-- Begin Dataset content --
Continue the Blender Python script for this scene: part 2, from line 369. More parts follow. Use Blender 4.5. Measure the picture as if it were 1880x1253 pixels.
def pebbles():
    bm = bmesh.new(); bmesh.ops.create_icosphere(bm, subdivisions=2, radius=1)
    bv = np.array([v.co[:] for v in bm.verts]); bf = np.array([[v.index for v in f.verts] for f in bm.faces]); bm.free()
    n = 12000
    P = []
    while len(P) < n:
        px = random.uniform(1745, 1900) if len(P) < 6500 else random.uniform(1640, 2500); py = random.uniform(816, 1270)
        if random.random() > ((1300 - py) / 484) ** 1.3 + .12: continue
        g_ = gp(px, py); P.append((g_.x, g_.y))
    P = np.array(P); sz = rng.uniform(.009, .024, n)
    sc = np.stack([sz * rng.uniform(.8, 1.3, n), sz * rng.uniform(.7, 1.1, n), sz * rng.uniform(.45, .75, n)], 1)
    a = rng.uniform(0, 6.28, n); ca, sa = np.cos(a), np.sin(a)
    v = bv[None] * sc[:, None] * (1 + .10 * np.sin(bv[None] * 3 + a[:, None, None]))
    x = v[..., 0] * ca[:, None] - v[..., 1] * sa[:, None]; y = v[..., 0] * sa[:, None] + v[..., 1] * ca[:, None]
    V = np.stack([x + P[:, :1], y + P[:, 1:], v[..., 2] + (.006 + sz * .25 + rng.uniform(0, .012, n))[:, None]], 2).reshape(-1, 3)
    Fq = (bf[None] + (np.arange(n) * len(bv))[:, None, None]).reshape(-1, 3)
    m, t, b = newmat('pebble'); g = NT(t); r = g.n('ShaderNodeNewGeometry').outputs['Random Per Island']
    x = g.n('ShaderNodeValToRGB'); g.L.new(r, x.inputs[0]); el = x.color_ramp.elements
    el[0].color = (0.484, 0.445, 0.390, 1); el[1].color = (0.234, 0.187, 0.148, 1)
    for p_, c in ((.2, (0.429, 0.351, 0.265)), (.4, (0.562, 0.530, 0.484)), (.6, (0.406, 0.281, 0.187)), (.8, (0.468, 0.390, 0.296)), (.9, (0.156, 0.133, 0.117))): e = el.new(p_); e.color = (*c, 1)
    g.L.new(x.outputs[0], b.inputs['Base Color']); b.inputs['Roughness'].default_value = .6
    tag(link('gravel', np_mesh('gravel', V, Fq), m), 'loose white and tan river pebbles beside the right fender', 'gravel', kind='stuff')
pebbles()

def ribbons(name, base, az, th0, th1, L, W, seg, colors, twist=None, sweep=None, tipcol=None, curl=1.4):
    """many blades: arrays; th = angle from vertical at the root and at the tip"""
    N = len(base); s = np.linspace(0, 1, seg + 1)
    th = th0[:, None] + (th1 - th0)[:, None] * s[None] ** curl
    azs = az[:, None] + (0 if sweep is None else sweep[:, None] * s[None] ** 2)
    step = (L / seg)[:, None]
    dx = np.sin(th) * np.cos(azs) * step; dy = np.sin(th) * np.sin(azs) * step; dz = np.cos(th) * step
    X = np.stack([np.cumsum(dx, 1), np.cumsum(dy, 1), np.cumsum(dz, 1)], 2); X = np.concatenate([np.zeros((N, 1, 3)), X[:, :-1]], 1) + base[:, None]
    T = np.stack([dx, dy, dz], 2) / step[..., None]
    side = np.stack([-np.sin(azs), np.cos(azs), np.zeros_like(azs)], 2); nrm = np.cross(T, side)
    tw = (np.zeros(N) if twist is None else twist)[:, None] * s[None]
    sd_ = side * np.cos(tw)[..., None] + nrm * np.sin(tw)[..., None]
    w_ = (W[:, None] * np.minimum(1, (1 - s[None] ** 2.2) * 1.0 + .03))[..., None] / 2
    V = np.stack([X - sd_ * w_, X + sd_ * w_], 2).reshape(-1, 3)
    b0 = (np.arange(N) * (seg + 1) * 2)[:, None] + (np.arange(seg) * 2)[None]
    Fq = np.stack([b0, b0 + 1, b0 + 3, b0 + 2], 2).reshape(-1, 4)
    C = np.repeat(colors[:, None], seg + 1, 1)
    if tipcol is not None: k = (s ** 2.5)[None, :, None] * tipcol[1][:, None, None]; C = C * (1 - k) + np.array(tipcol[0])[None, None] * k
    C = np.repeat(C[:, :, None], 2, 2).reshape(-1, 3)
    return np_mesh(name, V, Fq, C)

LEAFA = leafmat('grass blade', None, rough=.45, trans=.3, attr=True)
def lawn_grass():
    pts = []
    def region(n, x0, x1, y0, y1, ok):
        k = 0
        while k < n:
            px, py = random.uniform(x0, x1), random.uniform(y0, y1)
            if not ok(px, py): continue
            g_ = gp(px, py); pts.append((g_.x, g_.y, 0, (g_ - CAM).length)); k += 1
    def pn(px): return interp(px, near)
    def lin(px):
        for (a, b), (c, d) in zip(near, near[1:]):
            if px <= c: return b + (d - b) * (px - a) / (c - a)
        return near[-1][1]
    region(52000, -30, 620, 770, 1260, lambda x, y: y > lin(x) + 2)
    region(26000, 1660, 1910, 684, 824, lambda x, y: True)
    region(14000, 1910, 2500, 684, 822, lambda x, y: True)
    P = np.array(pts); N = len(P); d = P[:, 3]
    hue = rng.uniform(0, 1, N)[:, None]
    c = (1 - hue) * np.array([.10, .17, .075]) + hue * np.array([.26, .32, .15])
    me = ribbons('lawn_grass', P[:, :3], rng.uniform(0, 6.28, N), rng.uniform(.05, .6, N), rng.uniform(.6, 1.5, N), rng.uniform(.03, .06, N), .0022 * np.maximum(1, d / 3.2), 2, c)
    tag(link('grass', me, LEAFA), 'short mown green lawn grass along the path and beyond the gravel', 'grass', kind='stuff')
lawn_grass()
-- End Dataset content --
**Task**
Look through the material and copy each line that has "from".

**Reply**
Continue the Blender Python script for this scene: part 2, from line 369. More parts follow. Use Blender 4.5. Measure the picture as if it were 1880x1253 pixels.
    """many blades: arrays; th = angle from vertical at the root and at the tip"""